The aesthetic of Latimmier is tailored and relaxed with a pinch of sensuality and seduction. Our design language stems from the history of traditional and normative western menswear pieces and the ways we re-interpret and subvert these codes into new masculinities.
Why is it important for you to have a brand that uplifts queer and POC creatives?
As an artist, one tends to mirror reality and also, through this mirror, create new ones. I am a queer POC creative working in a predominantly white country like Finland, so it goes without saying that a big part of what I do is creating a reality where I and people like me can see themselves. I also do a healthy amount of work in the field of culture besides my design work.
It’s crucial for me that in these positions, I also focus on creating opportunities for those who might not be seen as part of the norm, whether it’s when I’m participating in an advisory group for a new cultural project or guest-lecturing for a younger generation of creatives in institutions like universities or museums.
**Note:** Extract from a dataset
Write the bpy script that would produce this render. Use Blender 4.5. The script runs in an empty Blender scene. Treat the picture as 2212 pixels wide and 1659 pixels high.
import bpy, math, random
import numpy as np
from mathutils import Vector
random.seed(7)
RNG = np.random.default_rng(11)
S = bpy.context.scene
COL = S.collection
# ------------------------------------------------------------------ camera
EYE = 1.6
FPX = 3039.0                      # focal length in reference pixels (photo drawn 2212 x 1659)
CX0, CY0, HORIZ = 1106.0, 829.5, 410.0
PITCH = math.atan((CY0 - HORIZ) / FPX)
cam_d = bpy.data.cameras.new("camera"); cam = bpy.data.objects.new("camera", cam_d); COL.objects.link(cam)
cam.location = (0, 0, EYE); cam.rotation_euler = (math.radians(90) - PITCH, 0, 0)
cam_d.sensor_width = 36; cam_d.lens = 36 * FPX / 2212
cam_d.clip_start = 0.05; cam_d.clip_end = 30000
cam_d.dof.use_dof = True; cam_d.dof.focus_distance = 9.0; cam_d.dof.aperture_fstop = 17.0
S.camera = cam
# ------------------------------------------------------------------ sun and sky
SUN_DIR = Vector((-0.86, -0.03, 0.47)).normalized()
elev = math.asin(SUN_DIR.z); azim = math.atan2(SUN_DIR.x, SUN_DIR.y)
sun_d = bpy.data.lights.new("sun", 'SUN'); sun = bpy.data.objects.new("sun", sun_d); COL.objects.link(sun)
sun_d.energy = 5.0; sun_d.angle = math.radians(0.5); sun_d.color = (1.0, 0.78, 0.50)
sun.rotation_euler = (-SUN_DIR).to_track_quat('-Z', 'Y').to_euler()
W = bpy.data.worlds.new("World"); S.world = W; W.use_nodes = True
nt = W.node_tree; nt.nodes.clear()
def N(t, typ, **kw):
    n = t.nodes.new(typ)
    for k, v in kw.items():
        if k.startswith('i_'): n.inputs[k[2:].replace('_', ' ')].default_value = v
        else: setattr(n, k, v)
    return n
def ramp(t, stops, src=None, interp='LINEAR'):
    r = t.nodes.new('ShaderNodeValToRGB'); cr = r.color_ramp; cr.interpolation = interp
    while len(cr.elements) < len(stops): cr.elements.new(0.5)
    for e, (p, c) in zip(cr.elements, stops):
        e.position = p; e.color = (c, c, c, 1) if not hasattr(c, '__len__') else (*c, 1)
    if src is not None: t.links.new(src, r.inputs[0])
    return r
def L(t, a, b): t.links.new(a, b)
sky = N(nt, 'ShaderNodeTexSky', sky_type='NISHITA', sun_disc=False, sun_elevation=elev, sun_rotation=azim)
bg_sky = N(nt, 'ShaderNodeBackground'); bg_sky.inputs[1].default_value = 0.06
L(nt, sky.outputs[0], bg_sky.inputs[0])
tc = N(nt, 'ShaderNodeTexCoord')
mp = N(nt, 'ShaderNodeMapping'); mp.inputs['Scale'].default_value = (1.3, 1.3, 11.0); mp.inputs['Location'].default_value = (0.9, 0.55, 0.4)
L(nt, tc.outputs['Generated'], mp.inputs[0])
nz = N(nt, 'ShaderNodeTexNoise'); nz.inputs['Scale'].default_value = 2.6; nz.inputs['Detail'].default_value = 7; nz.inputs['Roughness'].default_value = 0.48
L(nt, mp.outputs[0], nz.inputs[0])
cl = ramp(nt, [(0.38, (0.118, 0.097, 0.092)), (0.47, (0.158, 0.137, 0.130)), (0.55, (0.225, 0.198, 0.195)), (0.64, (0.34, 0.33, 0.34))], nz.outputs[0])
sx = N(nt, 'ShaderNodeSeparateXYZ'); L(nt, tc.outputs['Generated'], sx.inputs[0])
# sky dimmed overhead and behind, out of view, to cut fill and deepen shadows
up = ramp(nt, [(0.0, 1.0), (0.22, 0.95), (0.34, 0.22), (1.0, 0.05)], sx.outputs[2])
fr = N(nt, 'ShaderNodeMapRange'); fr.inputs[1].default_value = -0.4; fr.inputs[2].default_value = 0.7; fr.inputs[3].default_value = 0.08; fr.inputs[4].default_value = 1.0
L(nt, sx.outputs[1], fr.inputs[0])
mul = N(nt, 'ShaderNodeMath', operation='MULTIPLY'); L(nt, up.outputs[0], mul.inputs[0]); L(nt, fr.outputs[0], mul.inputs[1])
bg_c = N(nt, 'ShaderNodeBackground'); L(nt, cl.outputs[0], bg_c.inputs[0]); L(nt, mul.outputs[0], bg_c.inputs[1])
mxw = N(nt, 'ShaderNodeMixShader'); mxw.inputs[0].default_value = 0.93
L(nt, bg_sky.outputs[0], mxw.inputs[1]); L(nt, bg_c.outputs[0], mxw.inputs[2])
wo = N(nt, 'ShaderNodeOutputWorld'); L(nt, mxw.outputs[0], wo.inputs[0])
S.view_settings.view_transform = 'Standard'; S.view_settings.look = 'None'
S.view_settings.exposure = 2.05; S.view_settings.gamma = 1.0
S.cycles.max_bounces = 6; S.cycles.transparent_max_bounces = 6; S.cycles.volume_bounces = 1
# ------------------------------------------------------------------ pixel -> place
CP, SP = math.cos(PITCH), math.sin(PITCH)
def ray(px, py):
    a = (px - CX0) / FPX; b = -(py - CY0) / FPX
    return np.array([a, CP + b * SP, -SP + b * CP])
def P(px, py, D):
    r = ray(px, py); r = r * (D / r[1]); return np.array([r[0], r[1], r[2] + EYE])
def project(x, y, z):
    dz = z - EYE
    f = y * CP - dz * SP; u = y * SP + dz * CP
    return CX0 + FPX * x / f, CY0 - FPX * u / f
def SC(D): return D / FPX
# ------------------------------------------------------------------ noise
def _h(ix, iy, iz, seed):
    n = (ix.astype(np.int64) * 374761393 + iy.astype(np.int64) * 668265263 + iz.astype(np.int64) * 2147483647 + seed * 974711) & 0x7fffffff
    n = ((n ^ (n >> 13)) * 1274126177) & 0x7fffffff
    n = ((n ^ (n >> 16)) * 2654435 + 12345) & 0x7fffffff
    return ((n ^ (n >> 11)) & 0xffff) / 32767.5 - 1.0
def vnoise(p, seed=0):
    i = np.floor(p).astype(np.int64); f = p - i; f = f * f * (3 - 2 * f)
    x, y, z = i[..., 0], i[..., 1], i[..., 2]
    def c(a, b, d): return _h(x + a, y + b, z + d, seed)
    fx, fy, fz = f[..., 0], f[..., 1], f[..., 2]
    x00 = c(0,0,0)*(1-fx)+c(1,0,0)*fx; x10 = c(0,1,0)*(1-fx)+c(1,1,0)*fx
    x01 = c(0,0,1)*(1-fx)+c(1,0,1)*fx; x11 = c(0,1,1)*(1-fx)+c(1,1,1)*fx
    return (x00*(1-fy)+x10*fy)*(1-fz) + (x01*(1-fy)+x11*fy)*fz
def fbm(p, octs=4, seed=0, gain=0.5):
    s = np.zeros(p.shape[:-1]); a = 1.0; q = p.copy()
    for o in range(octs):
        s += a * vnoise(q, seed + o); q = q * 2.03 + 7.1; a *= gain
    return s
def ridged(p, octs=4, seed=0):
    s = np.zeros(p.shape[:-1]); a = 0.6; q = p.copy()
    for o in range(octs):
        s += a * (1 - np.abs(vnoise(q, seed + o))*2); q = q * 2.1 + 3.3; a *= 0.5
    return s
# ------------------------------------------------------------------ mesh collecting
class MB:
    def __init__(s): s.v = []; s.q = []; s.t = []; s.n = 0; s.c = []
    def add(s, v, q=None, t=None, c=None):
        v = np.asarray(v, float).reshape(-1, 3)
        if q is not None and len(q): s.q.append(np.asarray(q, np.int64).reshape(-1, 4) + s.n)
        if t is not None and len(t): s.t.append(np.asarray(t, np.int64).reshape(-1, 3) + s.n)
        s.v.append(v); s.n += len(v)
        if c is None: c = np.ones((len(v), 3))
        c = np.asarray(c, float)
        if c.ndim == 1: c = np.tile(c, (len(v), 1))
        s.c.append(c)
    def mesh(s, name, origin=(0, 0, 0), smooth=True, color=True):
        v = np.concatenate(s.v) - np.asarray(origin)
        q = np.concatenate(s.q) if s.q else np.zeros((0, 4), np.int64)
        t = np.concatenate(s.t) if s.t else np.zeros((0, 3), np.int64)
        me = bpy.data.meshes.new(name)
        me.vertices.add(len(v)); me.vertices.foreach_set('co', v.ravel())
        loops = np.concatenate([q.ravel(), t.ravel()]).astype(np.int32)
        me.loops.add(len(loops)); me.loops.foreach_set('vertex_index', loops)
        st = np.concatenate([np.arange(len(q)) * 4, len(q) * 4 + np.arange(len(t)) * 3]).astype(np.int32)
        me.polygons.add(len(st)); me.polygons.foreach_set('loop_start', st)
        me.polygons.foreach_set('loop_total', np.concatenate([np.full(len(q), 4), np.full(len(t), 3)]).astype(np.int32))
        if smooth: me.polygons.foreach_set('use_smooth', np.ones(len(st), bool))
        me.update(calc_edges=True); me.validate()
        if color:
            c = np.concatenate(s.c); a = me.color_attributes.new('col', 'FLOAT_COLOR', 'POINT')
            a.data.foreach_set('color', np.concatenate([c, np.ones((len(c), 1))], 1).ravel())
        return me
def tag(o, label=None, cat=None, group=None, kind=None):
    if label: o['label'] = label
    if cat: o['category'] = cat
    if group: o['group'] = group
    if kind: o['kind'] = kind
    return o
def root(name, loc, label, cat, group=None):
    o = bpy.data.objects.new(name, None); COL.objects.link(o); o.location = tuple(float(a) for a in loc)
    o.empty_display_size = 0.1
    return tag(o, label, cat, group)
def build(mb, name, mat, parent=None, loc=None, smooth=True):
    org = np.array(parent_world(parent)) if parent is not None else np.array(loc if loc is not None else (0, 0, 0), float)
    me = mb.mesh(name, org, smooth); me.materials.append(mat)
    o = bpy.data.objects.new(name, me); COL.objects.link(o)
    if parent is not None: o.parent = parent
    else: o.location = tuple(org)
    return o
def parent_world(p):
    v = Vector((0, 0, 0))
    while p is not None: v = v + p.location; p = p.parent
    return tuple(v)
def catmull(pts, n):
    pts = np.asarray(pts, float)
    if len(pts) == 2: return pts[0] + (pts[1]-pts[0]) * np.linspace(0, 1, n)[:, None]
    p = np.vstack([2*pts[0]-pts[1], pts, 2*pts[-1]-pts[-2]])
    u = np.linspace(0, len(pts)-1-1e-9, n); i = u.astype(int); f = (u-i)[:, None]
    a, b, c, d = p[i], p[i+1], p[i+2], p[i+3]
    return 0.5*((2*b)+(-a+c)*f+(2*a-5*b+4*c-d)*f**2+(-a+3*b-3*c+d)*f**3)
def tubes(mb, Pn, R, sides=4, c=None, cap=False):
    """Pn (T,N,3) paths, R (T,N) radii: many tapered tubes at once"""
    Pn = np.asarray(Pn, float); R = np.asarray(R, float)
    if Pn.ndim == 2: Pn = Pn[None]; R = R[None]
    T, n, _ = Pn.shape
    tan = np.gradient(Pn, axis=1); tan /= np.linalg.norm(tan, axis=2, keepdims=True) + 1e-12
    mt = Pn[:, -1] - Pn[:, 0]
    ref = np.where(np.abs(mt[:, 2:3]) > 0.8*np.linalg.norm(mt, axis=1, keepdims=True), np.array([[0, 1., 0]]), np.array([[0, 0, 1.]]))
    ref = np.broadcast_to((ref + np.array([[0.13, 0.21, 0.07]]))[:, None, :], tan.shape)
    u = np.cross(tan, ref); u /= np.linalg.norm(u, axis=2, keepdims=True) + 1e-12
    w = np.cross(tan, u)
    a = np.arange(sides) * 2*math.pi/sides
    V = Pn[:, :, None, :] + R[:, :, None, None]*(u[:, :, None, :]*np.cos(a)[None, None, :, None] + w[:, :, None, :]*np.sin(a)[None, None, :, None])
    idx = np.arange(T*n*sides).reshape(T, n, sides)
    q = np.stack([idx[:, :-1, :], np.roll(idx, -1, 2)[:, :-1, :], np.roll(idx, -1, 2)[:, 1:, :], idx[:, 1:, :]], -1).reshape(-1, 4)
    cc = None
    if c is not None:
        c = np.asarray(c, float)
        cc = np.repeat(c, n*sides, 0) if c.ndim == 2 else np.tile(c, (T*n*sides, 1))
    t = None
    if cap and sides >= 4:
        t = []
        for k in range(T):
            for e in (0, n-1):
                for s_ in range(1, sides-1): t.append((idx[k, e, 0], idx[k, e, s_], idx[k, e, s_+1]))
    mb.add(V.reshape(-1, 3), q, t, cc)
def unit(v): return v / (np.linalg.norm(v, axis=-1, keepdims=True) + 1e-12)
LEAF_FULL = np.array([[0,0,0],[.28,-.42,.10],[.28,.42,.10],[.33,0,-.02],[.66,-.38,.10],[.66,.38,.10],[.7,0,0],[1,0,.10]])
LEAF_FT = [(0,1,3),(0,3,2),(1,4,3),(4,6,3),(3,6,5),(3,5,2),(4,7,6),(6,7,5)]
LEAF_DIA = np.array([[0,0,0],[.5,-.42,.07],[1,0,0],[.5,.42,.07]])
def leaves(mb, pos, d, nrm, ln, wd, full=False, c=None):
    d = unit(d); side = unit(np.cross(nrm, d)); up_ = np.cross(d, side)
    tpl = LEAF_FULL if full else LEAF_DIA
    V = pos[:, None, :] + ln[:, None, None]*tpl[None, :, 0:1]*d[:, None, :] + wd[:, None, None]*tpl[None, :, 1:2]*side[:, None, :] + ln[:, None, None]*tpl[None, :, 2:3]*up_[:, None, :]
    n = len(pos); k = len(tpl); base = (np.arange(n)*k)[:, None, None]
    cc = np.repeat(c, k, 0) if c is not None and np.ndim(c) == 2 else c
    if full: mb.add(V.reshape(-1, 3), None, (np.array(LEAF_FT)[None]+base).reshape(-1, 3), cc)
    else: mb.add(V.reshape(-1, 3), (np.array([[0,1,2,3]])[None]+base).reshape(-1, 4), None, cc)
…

Before Latimmier, I was working as a managing editor for Ruskeat Tytöt (Brown Girls in English), an independent online publication committed to centring and normalising the perspectives of Brown people in Finnish media, so I guess this idea of centring narratives that are in the borderlines sort of goes without saying. And luckily, I’m just one of many creatives with this mindset in my beloved home country.
Where do you see your brand going next?
Next summer is our last as part of the CPHFW NewTalent programme, so our current focus is on making the most of this amazing opportunity. With that said, we will definitely see how deep we can go with our ambitions of unique and made-by-order pieces as this allows us to create much more complex pieces, without the worries and problems of large-scale bulk production.
We already have some very interesting prospects we are planning so rest assured we will continue banging on doors and mobile phone screens with our mission of challenging masculinity through clothing.